For this exercise, the code in get_ints.c is provided for you, and you shouldn’t modify it. You’re welcome to look at it, although you don’t need to understand how it works to complete the lab.
You should only edit fill_int_array.c, and in that file, you only need to fill in the main function. Your main must:
- Allocate enough memory to store all the integers you might ever need to store.
- Call the provided setup function to randomize get_ints's behavior.
- Repeatedly call get_ints, storing the integers consecutively, until it returns 0.
- Call check_ints on your integer array to verify that they’re stored correctly.
- Free any memory you dynamically allocated (if you dynamically allocated any).
Your program should generate no warnings from valgrind. If valgrind ever tells you something is wrong DON’T IGNORE IT! Fix it before moving on.
Any time you call a function that can fail (e.g., malloc or any system call), you MUST check the function’s return value for failure.

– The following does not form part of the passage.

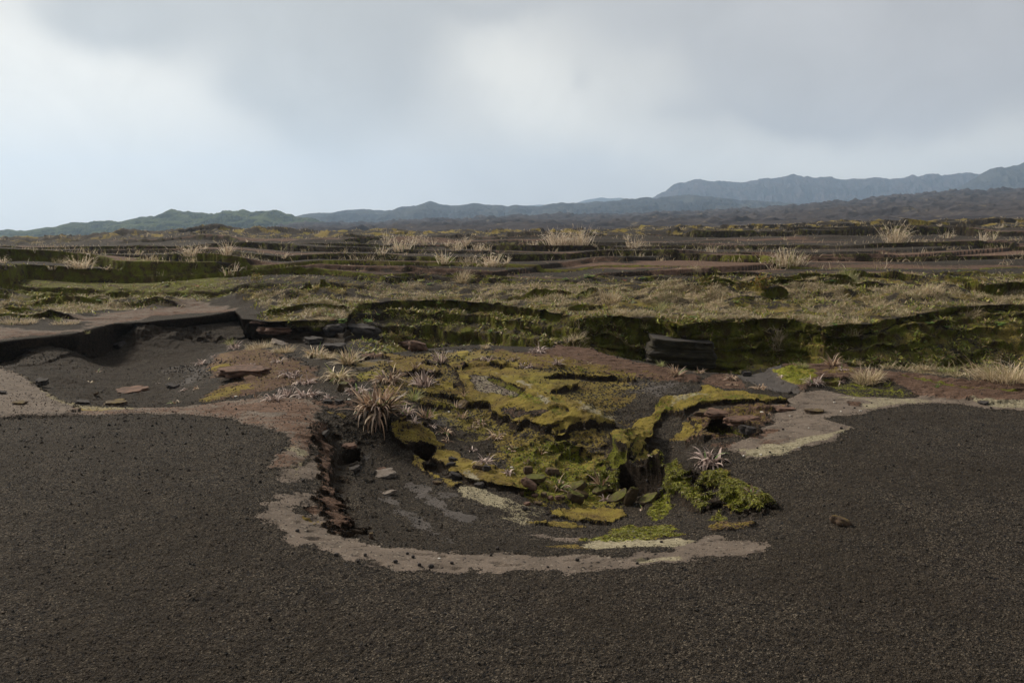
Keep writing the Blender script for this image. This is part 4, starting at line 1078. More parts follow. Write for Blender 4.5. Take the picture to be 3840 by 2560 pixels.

If a critical function fails, you can just terminate your program with a call to exit.

2.2. Examples

The output here isn’t particularly interesting:

$ valgrind ./fill_int_array
==2549853== Memcheck, a memory error detector
==2549853== Copyright (C) 2002-2017, and GNU GPL'd, by Julian Seward et al.
==2549853== Using Valgrind-3.15.0 and LibVEX; rerun with -h for copyright info
==2549853== Command: ./fill_int_array
==2549853==
Looks good!
==2549853==
==2549853== HEAP SUMMARY:
==2549853==     in use at exit: 0 bytes in 0 blocks
==2549853==   total heap usage: 1 allocs, 1 frees, 1,024 bytes allocated
==2549853==
==2549853== All heap blocks were freed -- no leaks are possible
==2549853==
==2549853== For lists of detected and suppressed errors, rerun with: -s
==2549853== ERROR SUMMARY: 0 errors from 0 contexts (suppressed: 0 from 0)

The Looks good! comes from check_ints. It will complain if the integers in your array aren’t consecutively counting by tens.

Submitting

Please remove any excessive debugging output prior to submitting.

To submit your code, commit your changes locally using git add and git commit. Then run git push while in your lab directory.